As if Paris couldn’t get any better: On Tuesday, the city announced it would soon get a new, more than 100-acre park at the base of the Eiffel Tower. London-based landscape architects Gustafson Porter + Bowman, who were selected by the city from a pool of 43 applicants to lead a major revamp of the site, said their pitch was based around the site’s potential.
“I was horrified by the state of the spaces in that they are not adequately equipped to accommodate the influx of pedestrians and visitors. We must entirely rethink this space,” Gustafson Porter + Bowman founding partner Kathryn Gustafson told Paris-based newspaper Le Parisien.
The firm’s plans for the new park are ambitious: With the Eiffel Tower at its center, the park will be a mile-long line that connects the Place du Trocadéro, the Palais de Chaillot, the Pont d’Iéna, the Champ de Mars, and the Ecole Militaire, according to a press release. Place du Trocadéro will get a new green amphitheater, and the gardens of Champ de Mars—the sprawling park from which the Eiffel Tower currently rises—will also get a makeover, with two new squares and raised lawns. Space directly under the tower itself will also be revamped, with more ticket offices, food and beverage kiosks, luggage drop-off facilities, and information booths “sunken” behind surrounding lawns to avoid interfering with the aesthetics of the architectural marvel, which Gustave Eiffel designed as the entrance to the 1889 World’s Fair. Perhaps most importantly, all of these spaces will be made more pedestrian friendly: the Pont d’Iéna bridge, which currently connects the right and left banks and provides the main access to the Eiffel Tower, will instead be planted with trees and made into a car-free space.

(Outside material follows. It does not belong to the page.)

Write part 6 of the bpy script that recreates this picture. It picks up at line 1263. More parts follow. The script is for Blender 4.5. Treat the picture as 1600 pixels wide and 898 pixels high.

The first stage of the project is slated for completion in 2023, ahead of Paris’s turn as host of the 2024 Summer Olympics. The timing is hardly surprising: Paris Mayor Anne Hidalgo has been vocal about ramping up the city’s green spaces and sustainability ahead of the event, noting that the Olympics will be at the “forefront of environmental stewardship.”
Each year, some seven million people visit the Eiffel Tower, making it one of the most visited monuments in the world. That’s nothing but good news for the city, which plans to finance the new park with money from ticket sales. Paris, here we come.